First one with enough Zeroes “wins”

(Everyone calls this “mining” and not “pruning” because the by-product of a “win” is new coins to spend; to incentivize computers to sit and spin creating random garbage in search of finding all these “useless zeroes” it’s a very dumb lottery)

(You can’t spend coins without “mining”: “mining” is what adds [and reconciles] your transactions to documents in the Merkle tree branch/blocks in the “blockchain”)

There’s a name in security speak for this sort of hunt for a specific looking hash (ID): a preimage attack

(Technically this is a partial preimage attack because Bitcoin doesn’t care what the rest of the ID is after all the zeroes it wants at a given time; but from a security perspective any partial attack is still an attack)

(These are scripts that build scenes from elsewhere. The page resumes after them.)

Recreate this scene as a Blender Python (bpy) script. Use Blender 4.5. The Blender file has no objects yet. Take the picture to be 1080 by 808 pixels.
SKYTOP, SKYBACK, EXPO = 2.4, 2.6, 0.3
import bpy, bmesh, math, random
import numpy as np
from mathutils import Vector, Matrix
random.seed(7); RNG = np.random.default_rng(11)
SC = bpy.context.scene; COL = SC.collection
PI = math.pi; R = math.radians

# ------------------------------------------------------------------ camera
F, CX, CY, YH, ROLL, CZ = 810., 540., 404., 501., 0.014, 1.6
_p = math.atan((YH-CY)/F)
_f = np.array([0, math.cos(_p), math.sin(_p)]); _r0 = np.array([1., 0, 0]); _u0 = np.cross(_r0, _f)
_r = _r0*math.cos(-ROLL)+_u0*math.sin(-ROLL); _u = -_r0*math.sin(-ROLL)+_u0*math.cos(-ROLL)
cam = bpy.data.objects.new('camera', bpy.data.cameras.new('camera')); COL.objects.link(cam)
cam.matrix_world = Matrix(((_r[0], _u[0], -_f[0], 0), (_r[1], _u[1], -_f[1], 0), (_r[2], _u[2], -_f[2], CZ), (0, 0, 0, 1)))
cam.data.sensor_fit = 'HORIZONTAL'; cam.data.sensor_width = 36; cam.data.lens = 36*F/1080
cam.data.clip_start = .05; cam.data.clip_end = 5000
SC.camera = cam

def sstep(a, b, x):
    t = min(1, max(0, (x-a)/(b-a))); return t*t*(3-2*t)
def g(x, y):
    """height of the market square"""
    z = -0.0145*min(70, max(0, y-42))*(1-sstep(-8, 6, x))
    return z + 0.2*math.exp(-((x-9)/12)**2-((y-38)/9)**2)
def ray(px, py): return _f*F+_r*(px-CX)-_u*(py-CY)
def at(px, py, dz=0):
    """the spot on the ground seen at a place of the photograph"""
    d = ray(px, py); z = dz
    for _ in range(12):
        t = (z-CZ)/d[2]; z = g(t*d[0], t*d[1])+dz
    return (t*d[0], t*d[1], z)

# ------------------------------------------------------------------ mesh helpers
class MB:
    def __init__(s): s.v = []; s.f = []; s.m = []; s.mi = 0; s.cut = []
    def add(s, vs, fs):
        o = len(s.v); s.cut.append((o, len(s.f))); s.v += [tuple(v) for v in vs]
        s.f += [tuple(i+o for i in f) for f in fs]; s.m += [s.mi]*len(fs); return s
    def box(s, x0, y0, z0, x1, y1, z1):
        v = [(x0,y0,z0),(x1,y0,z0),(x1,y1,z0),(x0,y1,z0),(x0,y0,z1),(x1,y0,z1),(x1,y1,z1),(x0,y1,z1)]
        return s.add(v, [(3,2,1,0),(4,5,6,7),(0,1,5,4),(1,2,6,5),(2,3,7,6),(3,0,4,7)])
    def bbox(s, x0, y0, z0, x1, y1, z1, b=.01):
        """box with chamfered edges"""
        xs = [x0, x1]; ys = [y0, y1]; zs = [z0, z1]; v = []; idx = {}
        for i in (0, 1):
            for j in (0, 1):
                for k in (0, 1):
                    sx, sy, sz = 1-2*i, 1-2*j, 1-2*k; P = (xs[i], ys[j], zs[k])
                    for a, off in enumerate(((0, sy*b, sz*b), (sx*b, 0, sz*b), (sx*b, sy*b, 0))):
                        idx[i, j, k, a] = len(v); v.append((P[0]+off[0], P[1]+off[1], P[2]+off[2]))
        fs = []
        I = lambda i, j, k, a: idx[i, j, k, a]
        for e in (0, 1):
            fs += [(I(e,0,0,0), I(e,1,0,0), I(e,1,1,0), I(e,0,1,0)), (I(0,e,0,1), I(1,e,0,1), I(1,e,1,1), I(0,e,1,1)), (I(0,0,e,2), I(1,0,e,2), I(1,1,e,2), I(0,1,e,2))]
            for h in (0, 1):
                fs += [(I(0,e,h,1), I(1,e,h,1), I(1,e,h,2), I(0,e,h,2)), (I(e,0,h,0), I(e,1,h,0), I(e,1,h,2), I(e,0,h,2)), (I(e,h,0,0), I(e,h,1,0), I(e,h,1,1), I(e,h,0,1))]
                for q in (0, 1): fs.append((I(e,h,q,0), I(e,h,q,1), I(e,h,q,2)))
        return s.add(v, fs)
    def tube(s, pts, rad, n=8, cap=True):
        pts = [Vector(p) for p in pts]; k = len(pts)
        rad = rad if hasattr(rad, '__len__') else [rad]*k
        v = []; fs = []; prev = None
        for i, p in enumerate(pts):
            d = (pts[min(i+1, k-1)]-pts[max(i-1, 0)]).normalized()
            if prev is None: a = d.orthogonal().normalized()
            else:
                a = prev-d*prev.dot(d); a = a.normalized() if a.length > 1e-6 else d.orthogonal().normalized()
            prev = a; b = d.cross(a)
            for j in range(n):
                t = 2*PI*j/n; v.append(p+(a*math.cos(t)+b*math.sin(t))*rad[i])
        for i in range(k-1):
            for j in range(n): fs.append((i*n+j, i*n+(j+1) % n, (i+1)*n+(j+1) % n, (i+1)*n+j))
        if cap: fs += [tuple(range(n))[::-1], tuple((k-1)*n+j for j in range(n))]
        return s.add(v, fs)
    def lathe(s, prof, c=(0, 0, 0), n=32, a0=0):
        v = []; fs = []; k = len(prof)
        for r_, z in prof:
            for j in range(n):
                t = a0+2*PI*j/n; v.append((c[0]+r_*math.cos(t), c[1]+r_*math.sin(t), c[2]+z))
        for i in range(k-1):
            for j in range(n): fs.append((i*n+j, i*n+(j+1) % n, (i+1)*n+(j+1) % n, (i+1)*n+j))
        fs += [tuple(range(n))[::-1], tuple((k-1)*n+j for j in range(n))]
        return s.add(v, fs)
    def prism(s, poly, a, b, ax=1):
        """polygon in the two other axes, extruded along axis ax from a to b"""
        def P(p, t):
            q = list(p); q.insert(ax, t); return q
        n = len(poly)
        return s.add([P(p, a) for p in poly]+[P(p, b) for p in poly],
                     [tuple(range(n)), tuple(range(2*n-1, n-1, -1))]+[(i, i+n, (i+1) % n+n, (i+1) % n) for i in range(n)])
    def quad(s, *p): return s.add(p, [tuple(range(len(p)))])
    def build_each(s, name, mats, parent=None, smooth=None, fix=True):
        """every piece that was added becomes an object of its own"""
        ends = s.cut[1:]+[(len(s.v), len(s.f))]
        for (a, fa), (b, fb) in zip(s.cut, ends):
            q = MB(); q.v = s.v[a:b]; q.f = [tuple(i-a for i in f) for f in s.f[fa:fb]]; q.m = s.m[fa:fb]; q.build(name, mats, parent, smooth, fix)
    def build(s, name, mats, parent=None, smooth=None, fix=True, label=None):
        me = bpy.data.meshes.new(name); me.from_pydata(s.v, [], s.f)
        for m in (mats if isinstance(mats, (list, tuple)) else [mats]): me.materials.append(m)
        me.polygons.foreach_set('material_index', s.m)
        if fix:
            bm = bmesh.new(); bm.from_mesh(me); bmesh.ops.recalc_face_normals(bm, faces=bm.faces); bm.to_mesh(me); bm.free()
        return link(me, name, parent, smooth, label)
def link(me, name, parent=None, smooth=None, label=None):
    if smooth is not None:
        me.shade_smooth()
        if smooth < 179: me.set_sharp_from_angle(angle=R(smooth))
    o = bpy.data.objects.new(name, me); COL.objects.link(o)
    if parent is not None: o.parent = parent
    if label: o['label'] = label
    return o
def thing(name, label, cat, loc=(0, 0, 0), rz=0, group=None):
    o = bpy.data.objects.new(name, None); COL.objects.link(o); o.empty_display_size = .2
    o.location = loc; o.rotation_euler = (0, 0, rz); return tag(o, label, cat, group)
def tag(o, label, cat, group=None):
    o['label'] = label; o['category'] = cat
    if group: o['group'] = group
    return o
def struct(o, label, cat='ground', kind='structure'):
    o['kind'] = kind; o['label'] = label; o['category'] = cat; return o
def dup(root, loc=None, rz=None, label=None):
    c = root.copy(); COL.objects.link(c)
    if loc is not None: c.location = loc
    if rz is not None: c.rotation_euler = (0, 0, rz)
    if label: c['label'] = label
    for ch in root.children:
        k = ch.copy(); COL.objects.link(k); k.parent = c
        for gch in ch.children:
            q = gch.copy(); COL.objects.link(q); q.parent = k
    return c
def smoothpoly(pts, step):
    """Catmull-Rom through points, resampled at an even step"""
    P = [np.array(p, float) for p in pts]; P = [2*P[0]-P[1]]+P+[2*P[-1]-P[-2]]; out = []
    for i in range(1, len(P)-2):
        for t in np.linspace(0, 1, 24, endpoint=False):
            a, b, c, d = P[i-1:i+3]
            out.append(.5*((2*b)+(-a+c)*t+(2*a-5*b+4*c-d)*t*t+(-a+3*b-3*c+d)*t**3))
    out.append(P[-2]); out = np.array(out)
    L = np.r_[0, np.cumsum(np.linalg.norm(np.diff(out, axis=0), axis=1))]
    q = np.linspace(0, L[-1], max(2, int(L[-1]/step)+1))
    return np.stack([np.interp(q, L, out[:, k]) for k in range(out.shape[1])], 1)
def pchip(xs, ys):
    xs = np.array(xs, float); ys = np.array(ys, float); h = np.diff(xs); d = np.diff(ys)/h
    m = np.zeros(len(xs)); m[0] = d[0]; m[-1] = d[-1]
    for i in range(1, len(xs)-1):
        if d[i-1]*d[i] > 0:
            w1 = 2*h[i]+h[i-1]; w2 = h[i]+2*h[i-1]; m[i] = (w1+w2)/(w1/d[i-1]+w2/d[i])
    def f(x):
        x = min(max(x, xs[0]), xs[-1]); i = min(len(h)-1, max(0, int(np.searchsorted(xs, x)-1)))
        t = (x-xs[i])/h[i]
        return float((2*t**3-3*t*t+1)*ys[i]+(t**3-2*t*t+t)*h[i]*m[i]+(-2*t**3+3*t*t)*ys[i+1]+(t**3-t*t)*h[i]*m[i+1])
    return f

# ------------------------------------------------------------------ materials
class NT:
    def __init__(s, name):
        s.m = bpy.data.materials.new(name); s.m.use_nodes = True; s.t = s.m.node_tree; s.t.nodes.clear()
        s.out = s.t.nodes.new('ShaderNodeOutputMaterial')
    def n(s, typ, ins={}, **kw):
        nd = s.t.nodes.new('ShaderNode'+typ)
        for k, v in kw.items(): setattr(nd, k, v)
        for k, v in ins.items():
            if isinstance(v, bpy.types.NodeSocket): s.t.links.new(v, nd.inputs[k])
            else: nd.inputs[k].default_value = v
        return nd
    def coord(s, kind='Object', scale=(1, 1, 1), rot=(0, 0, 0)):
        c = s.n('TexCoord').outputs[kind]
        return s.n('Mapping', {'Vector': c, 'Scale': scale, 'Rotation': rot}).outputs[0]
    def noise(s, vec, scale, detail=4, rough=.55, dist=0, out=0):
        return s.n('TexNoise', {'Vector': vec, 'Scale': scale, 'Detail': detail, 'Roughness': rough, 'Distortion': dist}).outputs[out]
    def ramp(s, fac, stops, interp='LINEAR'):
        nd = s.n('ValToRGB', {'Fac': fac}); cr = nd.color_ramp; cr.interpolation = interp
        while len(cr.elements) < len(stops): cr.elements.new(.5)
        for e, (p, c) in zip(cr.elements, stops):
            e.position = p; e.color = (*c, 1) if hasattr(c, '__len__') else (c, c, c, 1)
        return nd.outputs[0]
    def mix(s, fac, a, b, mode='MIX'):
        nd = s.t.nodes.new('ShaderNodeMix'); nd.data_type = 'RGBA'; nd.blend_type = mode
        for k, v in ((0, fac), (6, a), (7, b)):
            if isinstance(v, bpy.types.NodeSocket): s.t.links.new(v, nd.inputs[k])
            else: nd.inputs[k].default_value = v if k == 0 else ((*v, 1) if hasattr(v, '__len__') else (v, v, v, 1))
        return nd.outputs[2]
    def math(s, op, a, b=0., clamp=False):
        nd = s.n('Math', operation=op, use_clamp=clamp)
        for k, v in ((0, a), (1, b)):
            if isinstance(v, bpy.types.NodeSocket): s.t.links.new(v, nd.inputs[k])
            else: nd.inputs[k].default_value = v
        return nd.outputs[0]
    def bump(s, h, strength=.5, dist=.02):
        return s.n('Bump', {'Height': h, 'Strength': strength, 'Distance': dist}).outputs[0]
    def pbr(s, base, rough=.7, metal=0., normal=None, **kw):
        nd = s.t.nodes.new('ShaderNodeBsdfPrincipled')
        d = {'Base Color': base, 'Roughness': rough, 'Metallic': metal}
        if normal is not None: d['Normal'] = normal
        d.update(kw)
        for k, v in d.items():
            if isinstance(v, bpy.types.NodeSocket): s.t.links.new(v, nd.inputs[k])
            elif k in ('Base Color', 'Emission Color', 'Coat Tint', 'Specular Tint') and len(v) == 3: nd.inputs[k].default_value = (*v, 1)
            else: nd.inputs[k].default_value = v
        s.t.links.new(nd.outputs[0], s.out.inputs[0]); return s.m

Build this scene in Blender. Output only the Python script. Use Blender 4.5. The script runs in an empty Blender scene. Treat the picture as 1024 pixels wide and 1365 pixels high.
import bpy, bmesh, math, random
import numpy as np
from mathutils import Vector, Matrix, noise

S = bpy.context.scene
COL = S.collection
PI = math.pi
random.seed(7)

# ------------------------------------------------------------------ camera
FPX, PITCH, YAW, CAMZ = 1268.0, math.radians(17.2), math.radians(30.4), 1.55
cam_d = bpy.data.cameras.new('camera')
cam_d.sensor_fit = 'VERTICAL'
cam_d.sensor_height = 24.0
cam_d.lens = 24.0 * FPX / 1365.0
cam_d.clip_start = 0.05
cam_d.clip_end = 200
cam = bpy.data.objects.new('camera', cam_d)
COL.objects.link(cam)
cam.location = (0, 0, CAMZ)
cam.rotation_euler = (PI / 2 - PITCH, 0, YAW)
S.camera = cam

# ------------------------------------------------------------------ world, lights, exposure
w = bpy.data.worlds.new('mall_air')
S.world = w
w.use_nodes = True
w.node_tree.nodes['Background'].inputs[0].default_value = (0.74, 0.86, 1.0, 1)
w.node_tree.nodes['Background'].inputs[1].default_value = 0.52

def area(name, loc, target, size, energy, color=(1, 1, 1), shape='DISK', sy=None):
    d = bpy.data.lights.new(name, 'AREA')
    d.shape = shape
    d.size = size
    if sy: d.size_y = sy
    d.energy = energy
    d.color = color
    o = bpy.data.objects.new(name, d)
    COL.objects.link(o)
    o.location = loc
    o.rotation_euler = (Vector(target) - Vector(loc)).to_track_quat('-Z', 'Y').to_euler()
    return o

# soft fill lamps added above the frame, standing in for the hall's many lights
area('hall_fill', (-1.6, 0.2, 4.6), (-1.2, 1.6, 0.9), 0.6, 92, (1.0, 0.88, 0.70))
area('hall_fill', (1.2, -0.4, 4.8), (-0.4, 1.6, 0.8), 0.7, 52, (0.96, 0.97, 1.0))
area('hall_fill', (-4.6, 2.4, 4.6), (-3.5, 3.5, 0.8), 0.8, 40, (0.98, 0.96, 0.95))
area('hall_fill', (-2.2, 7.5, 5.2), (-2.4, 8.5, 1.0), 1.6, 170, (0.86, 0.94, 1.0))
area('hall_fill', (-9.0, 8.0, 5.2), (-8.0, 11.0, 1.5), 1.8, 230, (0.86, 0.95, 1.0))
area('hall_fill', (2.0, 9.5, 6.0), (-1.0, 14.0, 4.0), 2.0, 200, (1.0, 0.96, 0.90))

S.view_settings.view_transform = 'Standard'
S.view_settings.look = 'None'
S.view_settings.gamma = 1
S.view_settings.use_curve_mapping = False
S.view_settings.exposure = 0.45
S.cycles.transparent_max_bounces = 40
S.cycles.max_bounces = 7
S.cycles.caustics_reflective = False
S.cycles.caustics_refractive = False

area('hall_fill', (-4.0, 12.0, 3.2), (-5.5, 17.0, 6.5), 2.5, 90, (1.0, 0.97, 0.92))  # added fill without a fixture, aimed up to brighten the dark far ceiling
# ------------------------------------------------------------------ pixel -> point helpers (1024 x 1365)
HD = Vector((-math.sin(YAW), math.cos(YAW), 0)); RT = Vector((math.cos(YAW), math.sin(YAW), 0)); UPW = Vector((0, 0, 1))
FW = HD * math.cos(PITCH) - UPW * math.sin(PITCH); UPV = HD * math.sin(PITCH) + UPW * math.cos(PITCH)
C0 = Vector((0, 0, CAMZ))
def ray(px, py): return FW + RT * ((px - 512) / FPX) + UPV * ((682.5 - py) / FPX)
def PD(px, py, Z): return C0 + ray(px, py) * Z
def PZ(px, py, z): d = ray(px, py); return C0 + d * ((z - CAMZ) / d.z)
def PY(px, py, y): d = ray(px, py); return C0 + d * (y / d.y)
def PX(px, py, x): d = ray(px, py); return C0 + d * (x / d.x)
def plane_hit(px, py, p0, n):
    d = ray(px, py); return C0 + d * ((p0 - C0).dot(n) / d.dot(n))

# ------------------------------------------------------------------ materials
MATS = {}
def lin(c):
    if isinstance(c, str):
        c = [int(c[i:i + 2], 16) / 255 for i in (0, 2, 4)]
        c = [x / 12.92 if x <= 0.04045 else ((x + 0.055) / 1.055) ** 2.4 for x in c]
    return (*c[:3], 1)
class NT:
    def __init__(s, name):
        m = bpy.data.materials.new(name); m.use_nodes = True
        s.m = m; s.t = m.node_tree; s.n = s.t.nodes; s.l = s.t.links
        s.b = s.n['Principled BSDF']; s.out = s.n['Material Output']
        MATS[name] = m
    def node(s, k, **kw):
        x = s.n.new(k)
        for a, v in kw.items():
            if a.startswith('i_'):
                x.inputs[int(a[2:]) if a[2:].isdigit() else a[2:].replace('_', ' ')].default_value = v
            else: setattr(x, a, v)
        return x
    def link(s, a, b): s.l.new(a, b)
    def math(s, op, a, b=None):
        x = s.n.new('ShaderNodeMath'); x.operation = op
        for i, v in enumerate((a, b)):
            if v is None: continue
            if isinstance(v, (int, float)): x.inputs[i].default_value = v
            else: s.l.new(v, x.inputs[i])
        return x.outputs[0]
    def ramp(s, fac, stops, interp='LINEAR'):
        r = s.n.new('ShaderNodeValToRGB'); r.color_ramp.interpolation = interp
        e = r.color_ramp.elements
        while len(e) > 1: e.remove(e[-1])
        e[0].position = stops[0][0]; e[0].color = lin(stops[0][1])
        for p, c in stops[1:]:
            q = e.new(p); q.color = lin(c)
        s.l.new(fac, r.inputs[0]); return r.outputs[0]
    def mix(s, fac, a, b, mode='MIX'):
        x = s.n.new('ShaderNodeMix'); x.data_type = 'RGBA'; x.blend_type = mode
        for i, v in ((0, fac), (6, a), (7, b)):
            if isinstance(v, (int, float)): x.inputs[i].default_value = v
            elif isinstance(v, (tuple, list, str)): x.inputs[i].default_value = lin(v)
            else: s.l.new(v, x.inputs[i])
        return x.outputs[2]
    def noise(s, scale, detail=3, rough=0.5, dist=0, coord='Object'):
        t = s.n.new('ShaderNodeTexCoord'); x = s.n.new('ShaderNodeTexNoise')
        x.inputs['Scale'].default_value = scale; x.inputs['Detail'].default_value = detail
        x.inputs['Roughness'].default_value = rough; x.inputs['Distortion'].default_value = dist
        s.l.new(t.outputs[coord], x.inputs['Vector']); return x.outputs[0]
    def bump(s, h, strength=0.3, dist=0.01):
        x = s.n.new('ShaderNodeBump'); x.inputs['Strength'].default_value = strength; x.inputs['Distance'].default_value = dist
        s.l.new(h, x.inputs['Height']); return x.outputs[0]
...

That’s where Bitcoin’s “Proof of Work” especially transcends from not just “stupid” but downright “evil” because it is a rapid, heavy attack on a cryptographic hash function used in a lot of other places as a building block of internet security

If someone found a shortcut that wasn’t just the brute force “build random garbage” (why I prefaced with “the only currently known way”), they found ways to predict the outputs of the cryptographic hash function forever weakening their usefulness as secure IDs

(This has happened before. We’ve lost cryptographic hash functions when we’ve found out that they were susceptible to preimage attacks. But in those cases we had decades of warning and known better algorithms waiting in the wings. If Bitcoin miners truly “win” the preimage attack we might not have any warning at all and a lot of internet security would be immediately at risk. It’s also arguable if we have known better algorithms waiting for such an eventuality today.)